La journée de mercredi, avec la venue planifiée d'Emmanuel Macron puis celle, à l'improviste, de Marine Le Pen, accompagnée de nombreux militants frontistes, leur donnait une occasion de se faire entendre, mais laissait aussi la désagréable impression d'être instrumentalisés.


"Si on n'était pas dans l'entre-deux-tours, on serait tout seuls comme des clochards, c'est de la récupération politique", dénonce Aurélie, la quarantaine, juste après la visite de la candidate du Front national. "On sait bien que d'ici deux semaines, y aura plus personne", renchérit Franciane, 53 ans dont 25 passés dans l'usine. "C'est pas aux caméras qu'il faut parler, c'est à nous !", proteste un salarié, la cinquantaine, dans la cohue et la bordée de sifflets qui entourent l'arrivée de M. Macron.

"Tout ce cirque, on s'y attendait. Mais nous, tout ce qu'on veut, c'est que ça fasse parler de nous", "pour faire prendre conscience des dommages collatéraux des licenciements sur nos familles", confie Christophe, philosophe. De ce jeu politico-médiatique, "on en joue aussi", admet Patrice Sinoquet, délégué CFDT et secrétaire du CHSCT de l'usine.

Le Pen a marqué des points


Agnès, 48 ans, est encore toute chamboulée de voir les deux derniers candidats en lice à l'élection présidentielle se succéder sur le modeste parking de l'usine. "Ca fait très bizarre... On est contents que Marine soit venue, par contre, Macron on veut pas le voir !", s'exclame-t-elle.

La candidate du FN est plus crédible aux yeux de beaucoup de salariés. "On n'attend rien de Macron.
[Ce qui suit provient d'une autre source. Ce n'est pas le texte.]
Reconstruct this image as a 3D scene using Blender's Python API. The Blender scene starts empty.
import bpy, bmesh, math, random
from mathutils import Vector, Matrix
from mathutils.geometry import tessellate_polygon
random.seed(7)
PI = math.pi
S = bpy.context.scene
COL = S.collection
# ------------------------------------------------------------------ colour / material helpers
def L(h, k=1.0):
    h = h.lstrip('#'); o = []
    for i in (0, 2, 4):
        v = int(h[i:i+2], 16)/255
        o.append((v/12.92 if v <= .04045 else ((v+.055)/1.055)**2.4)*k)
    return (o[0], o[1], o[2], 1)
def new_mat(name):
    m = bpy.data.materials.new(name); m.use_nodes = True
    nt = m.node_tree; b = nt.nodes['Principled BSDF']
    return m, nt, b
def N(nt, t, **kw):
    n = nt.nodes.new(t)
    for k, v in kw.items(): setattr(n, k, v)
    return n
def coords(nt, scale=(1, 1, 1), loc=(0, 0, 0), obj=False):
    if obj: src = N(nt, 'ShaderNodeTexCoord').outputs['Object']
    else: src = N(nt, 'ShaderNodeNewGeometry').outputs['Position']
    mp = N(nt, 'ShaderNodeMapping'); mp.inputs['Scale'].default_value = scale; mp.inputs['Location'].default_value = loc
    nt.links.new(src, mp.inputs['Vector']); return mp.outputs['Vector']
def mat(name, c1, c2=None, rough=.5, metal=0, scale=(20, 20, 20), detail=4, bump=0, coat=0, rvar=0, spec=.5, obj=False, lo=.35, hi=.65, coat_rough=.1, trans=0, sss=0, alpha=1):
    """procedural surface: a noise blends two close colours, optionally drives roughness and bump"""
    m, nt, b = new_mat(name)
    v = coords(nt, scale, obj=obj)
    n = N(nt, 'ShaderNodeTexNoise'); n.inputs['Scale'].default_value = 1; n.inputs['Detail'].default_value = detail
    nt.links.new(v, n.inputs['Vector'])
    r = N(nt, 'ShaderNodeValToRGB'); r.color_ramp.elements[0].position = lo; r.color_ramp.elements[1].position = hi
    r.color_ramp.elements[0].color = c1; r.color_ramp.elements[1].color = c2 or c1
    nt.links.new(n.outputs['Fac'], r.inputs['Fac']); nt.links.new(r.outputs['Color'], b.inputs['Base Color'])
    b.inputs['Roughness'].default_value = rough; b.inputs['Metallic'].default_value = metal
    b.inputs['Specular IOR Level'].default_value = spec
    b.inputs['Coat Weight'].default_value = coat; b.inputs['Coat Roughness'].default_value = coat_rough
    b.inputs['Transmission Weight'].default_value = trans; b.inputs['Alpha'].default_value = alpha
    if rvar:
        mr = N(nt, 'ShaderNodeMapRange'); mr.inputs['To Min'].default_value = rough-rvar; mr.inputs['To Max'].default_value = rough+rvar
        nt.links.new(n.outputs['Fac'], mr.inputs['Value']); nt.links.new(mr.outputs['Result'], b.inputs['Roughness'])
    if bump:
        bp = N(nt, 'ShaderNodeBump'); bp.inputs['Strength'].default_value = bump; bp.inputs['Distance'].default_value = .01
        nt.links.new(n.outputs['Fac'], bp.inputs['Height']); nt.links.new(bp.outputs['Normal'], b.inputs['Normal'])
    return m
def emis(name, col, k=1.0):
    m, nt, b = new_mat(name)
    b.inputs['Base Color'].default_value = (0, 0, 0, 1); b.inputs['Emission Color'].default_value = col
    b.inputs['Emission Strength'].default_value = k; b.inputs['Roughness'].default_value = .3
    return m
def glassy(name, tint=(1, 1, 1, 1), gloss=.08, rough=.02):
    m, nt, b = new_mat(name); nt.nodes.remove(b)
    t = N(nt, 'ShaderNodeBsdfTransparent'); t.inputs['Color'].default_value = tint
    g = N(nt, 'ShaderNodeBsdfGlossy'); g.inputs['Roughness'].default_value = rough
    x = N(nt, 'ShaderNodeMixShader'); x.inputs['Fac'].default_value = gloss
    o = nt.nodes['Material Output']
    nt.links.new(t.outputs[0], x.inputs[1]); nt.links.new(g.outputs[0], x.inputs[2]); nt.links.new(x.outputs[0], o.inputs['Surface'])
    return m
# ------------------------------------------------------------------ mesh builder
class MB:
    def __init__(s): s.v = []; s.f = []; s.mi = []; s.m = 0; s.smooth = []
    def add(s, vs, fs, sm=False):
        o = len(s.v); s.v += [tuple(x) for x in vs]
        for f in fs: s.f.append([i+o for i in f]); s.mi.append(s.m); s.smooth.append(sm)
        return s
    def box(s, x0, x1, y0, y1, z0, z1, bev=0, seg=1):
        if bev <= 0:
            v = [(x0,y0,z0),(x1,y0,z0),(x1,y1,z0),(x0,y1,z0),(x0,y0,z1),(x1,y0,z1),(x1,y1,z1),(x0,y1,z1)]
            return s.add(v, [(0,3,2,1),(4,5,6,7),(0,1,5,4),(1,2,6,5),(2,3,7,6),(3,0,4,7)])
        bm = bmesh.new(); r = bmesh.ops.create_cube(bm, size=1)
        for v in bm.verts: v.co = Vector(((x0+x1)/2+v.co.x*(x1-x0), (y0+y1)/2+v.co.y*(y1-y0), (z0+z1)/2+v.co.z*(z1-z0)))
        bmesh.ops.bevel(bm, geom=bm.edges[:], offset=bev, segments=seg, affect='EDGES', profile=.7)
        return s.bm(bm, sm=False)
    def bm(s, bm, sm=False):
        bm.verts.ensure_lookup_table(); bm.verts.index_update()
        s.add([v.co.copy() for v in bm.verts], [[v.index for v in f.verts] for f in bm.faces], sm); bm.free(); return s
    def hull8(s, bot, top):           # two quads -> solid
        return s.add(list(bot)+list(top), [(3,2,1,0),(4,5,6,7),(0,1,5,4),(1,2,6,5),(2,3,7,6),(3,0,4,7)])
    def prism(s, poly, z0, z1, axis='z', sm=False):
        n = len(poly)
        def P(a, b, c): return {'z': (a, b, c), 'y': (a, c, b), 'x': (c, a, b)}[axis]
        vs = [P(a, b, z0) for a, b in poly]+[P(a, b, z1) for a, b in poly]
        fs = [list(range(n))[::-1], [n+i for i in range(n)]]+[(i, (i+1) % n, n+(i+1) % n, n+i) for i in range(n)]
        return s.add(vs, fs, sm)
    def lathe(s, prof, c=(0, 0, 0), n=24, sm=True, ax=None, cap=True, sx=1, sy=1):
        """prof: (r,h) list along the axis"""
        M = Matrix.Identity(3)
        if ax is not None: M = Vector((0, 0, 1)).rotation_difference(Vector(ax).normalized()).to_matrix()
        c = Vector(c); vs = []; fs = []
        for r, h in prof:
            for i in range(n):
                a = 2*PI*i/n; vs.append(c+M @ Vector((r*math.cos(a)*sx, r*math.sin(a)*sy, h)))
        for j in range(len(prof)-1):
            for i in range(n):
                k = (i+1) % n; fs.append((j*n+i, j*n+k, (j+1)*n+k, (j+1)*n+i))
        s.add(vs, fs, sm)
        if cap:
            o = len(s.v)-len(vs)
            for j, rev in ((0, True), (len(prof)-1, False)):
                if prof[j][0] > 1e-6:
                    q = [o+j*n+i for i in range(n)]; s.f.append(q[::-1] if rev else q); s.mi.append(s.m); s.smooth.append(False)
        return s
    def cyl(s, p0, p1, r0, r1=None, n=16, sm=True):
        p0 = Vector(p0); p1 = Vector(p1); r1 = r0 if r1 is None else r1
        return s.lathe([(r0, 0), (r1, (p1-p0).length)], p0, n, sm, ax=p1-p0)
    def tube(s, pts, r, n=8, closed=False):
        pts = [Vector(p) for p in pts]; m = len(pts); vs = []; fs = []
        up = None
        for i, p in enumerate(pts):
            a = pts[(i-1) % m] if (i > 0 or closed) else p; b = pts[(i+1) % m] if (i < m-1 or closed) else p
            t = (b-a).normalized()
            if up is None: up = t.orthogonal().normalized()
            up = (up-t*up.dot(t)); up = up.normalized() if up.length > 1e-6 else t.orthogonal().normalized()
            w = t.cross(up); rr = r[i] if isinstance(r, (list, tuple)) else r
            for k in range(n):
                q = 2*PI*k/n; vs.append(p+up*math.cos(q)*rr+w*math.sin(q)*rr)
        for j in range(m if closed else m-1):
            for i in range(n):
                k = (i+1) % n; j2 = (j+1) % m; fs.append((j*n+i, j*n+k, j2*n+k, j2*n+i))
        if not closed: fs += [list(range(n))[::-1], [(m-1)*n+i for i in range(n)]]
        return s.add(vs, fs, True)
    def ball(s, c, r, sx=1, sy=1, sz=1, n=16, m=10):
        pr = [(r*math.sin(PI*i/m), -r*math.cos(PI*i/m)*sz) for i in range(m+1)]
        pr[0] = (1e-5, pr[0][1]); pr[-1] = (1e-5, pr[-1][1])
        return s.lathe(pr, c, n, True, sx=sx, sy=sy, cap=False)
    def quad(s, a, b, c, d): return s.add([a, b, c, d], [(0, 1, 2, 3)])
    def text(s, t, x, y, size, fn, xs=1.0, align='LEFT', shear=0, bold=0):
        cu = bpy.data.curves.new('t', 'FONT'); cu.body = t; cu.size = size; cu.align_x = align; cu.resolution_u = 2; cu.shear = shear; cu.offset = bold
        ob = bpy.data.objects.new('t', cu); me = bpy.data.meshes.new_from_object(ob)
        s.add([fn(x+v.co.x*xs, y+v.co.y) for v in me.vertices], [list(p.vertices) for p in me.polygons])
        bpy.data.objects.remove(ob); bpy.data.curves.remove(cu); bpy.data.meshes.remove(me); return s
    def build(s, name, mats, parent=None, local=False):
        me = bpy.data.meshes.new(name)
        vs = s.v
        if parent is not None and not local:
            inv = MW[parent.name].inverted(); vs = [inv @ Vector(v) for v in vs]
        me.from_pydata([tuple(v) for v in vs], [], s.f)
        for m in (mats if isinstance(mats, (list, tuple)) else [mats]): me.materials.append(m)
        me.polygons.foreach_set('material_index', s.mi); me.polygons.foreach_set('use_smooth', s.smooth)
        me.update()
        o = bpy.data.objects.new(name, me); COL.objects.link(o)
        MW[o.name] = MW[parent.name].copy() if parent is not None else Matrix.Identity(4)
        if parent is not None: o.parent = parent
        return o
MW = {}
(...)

Il a fait partie du gouvernement et est fautif sur les délocalisations", "aidées par le CICE", le Crédit d'impôt compétitivité emploi, lance Chantal, 58 ans, les yeux baissés vers ses deux chiens de la race Husky. Elle et ses deux amies, Isabelle et Katia, 20 ans d'ancienneté, sont choquées du timing de la visite, et par le fait qu'Emmanuel Macron n'ait d'abord pas prévu se déplacer sur le site de Whirlpool avant de se raviser, une fois Marine Le Pen venue.


"Comme on n'est que des illettrés, il peut pas nous parler. Il voulait pas salir son costard !", lâche Katia. "Celui qu'on peut pas se payer, parce que nous, on travaille pas...", ironise avec amertume Chantal, faisant référence à des formules d'Emmanuel Macron, lorsqu'il était ministre, qui avaient fait couler beaucoup d'encre.

"Ca me fait marrer, Marine Le Pen a eu les couilles de venir tandis que Macron c'est le trouillard qui s'est dit Je vais pas voir tous ces guignols", ajoute Antoine Abrunhosa, délégué CGT, qui a refusé de se déplacer à la Chambre de commerce pour le rencontrer avec le reste de l'intersyndicale. C'était avant que le candidat d'En Marche ! prenne le chemin de l'usine. "Aujourd'hui, en venant directement sur le parking, Marine Le Pen a marqué des points auprès des salariés", estime le syndicaliste.


De nombreux salariés disent avoir prévu de voter pour la candidate d'extrême droite, tandis que beaucoup d'autres évoquent le vote blanc.

Emmmanuel Macron représente à leurs yeux les carences de l'Europe. Joël explique : "Les salariés en Pologne, c'est 450 euros, nous c'est 1.500. Quand on veut l'Europe, il faudrait tout le monde pareil!"